State Program Allows Tulsa Company To Create More Jobs

Thursday, March 31st 2011, 5:28 pm
By: News On 6

Lacie Lowry, News On 6

TULSA, Oklahoma -- A drilling rig manufacturer in Tulsa is the latest company to be rewarded for bringing dozens of new jobs to the area. State leaders hope more businesses will do the same.

Taylor Industries is called one of Oklahoma's important new businesses. They're now looking to hire even more people from the local workforce because of this rewards program.

The company makes various drilling rigs and equipment. Business is so good, they're having to work extra hours to fill all the orders.

"We're growing at such a great pace and it's great to have the state involved, helping us do that," Cheryl Bergrin said.

The state's involvement with Taylor Industries is through the Quality Jobs Program. The company receives a small payment the more they expand. In a recovering economy, those incentives are building livelihoods.

"We were down to about 35 or 40 employees, we're back up to 70 now and looking to get somewhere around 100," Bergrin said.

Right now, the company is hiring mechanics and will begin hiring more welders in the coming months.

They don't have to look far. Many skilled employees are graduating from workforce programs offered at schools like Tulsa Community College.  Administrators say that's their priority.

"We truly are a community college.
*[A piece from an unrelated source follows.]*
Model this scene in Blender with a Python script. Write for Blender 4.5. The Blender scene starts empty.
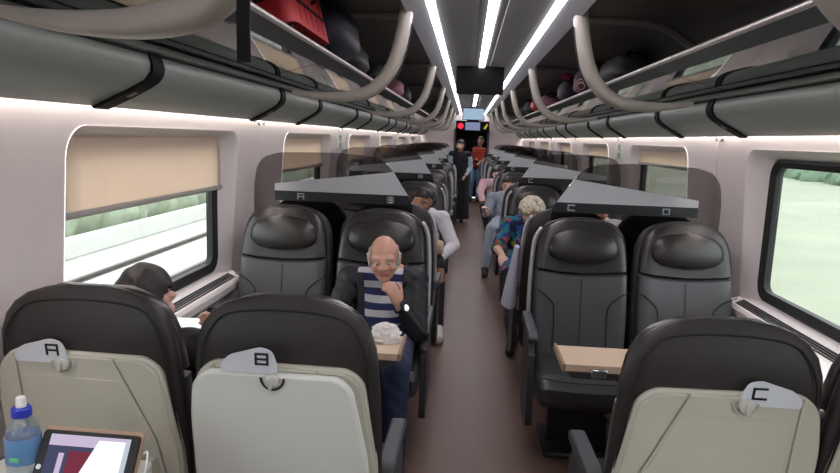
import bpy, bmesh, math, random
import numpy as np
from mathutils import Vector, Matrix, Euler
from math import sin, cos, pi, radians as RAD
random.seed(7)
S = bpy.context.scene
COL = S.collection

# ------------------------------------------------------------------ camera, world, exposure
def setup_camera():
    F = 640.0; vp = (468.0, 139.0); slope = .036
    y = Vector(((vp[0]-420)/F, -(vp[1]-236.5)/F, -1)).normalized()
    x = Vector((1, -slope, 0)); x = (x - y*x.dot(y)).normalized()
    z = x.cross(y)
    cd = bpy.data.cameras.new('camera'); cd.sensor_width = 36; cd.lens = F/840*36; cd.clip_start = .02; cd.clip_end = 500
    o = bpy.data.objects.new('camera', cd); COL.objects.link(o)
    o.matrix_world = Matrix.Translation((-.095, 0, 1.55)) @ Matrix((x, y, z)).to_4x4()
    S.camera = o
setup_camera()
w = bpy.data.worlds.new('overcast_sky'); S.world = w; w.use_nodes = True
bgn = w.node_tree.nodes['Background']; bgn.inputs[0].default_value = (.90, .96, 1, 1); bgn.inputs[1].default_value = 3.4
S.view_settings.view_transform = 'Standard'; S.view_settings.look = 'None'
S.view_settings.gamma = 1; S.view_settings.use_curve_mapping = False
S.view_settings.exposure = 0.25
CEIL_E, WASH_E = 13.5, 52.0
cy = S.cycles
cy.use_denoising = True
cy.max_bounces = 10; cy.transparent_max_bounces = 48; cy.diffuse_bounces = 5; cy.glossy_bounces = 4; cy.transmission_bounces = 8
cy.sample_clamp_indirect = 6; cy.caustics_reflective = False; cy.caustics_refractive = False

# ------------------------------------------------------------------ materials
MT = {}
def mat(name, col, rough=.5, metal=0, noise=0, nscale=30, bump=0, bscale=200, emit=None, es=1, spec=.5, coat=0, sheen=0, trans=0, ior=1.45):
    m = bpy.data.materials.new(name); m.use_nodes = True; nt = m.node_tree; p = nt.nodes['Principled BSDF']
    p.inputs['Base Color'].default_value = (*col, 1); p.inputs['Roughness'].default_value = rough
    p.inputs['Metallic'].default_value = metal; p.inputs['Specular IOR Level'].default_value = spec
    p.inputs['Coat Weight'].default_value = coat; p.inputs['Sheen Weight'].default_value = sheen
    p.inputs['Transmission Weight'].default_value = trans; p.inputs['IOR'].default_value = ior
    if emit: p.inputs['Emission Color'].default_value = (*emit, 1); p.inputs['Emission Strength'].default_value = es
    if noise or bump:
        tc = nt.nodes.new('ShaderNodeTexCoord')
    if noise:
        n = nt.nodes.new('ShaderNodeTexNoise'); n.inputs['Scale'].default_value = nscale; n.inputs['Detail'].default_value = 4
        nt.links.new(tc.outputs['Object'], n.inputs['Vector'])
        r = nt.nodes.new('ShaderNodeMix'); r.data_type = 'RGBA'
        r.inputs['A'].default_value = (*[c*(1-noise) for c in col], 1); r.inputs['B'].default_value = (*[min(1, c*(1+noise)) for c in col], 1)
        nt.links.new(n.outputs['Fac'], r.inputs['Factor']); nt.links.new(r.outputs['Result'], p.inputs['Base Color'])
    if bump:
        n = nt.nodes.new('ShaderNodeTexNoise'); n.inputs['Scale'].default_value = bscale; n.inputs['Detail'].default_value = 3
        nt.links.new(tc.outputs['Object'], n.inputs['Vector'])
        b = nt.nodes.new('ShaderNodeBump'); b.inputs['Strength'].default_value = bump; b.inputs['Distance'].default_value = .002
        nt.links.new(n.outputs['Fac'], b.inputs['Height']); nt.links.new(b.outputs['Normal'], p.inputs['Normal'])
    MT[name] = m; return m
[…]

We have these advisory committees specifically set up to work with our workforce development," Ernest Evans, with Tulsa Community College, said.

The future workers benefit from those advisory committees and the industry leaders that come to TCC requesting a specific need.

"We work with them to tailor our programs so that the student they get as an end result is ready to go to work for them," Evans said.

For potential employers like Taylor, that's great news.

"We think Tulsa is a great place to be located and we'd love to see people continue to come out to apply for positions here," Bergrin said.

The state benefits from employee income taxes, so the job-creation incentives don't actually cost Oklahoma anything.  Since it started in 1993, the state has paid out more than $600 million under the Quality Jobs Program.